▶ _DATASET EXTRACT_:

━━━━━━━━━━━━━━━━━━━━

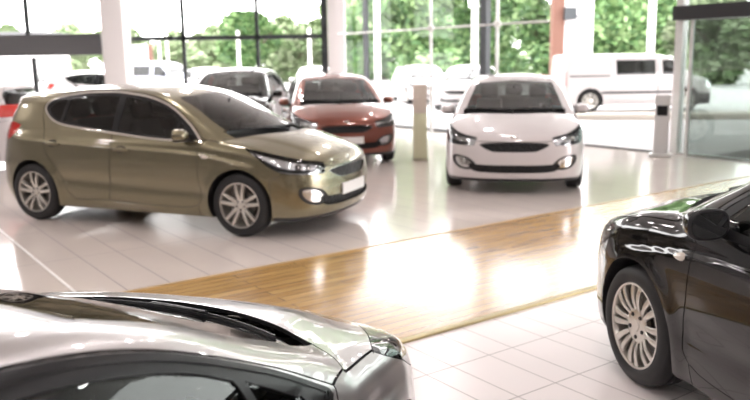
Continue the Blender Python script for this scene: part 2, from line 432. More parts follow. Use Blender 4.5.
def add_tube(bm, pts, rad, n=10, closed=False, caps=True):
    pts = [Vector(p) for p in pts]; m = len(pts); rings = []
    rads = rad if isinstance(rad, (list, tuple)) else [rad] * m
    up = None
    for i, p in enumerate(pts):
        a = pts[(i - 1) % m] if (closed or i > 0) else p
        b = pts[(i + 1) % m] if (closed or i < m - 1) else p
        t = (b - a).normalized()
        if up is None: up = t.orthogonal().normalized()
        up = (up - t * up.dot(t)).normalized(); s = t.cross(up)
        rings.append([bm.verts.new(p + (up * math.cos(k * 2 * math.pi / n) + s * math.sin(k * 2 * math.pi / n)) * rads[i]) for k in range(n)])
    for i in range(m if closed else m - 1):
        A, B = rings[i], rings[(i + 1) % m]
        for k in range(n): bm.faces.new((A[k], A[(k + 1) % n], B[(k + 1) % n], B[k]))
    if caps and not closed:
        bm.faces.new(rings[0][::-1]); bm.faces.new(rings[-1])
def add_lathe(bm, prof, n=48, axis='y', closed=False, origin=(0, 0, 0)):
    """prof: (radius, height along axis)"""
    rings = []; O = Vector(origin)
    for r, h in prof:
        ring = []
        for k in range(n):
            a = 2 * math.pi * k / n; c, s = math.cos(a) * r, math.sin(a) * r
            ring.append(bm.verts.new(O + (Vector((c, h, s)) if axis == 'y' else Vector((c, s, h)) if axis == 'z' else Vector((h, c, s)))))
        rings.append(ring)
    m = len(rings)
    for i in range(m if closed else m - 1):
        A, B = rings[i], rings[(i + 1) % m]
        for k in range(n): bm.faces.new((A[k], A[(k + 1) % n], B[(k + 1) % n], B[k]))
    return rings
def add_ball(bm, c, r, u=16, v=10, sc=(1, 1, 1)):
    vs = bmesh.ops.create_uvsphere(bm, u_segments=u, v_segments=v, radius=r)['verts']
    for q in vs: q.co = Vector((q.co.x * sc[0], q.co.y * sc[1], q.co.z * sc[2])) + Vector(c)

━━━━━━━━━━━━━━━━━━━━

Images in the data above are to be skipped. Retype all other material exactly.

Continue the Blender Python script for this scene: part 2, from line 432. More parts follow. Use Blender 4.5.
def add_tube(bm, pts, rad, n=10, closed=False, caps=True):
    pts = [Vector(p) for p in pts]; m = len(pts); rings = []
    rads = rad if isinstance(rad, (list, tuple)) else [rad] * m
    up = None
    for i, p in enumerate(pts):
        a = pts[(i - 1) % m] if (closed or i > 0) else p
        b = pts[(i + 1) % m] if (closed or i < m - 1) else p
        t = (b - a).normalized()
        if up is None: up = t.orthogonal().normalized()
        up = (up - t * up.dot(t)).normalized(); s = t.cross(up)
        rings.append([bm.verts.new(p + (up * math.cos(k * 2 * math.pi / n) + s * math.sin(k * 2 * math.pi / n)) * rads[i]) for k in range(n)])
    for i in range(m if closed else m - 1):
        A, B = rings[i], rings[(i + 1) % m]
        for k in range(n): bm.faces.new((A[k], A[(k + 1) % n], B[(k + 1) % n], B[k]))
    if caps and not closed:
        bm.faces.new(rings[0][::-1]); bm.faces.new(rings[-1])
def add_lathe(bm, prof, n=48, axis='y', closed=False, origin=(0, 0, 0)):
    """prof: (radius, height along axis)"""
    rings = []; O = Vector(origin)
    for r, h in prof:
        ring = []
        for k in range(n):
            a = 2 * math.pi * k / n; c, s = math.cos(a) * r, math.sin(a) * r
            ring.append(bm.verts.new(O + (Vector((c, h, s)) if axis == 'y' else Vector((c, s, h)) if axis == 'z' else Vector((h, c, s)))))
        rings.append(ring)
    m = len(rings)
    for i in range(m if closed else m - 1):
        A, B = rings[i], rings[(i + 1) % m]
        for k in range(n): bm.faces.new((A[k], A[(k + 1) % n], B[(k + 1) % n], B[k]))
    return rings
def add_ball(bm, c, r, u=16, v=10, sc=(1, 1, 1)):
    vs = bmesh.ops.create_uvsphere(bm, u_segments=u, v_segments=v, radius=r)['verts']
    for q in vs: q.co = Vector((q.co.x * sc[0], q.co.y * sc[1], q.co.z * sc[2])) + Vector(c)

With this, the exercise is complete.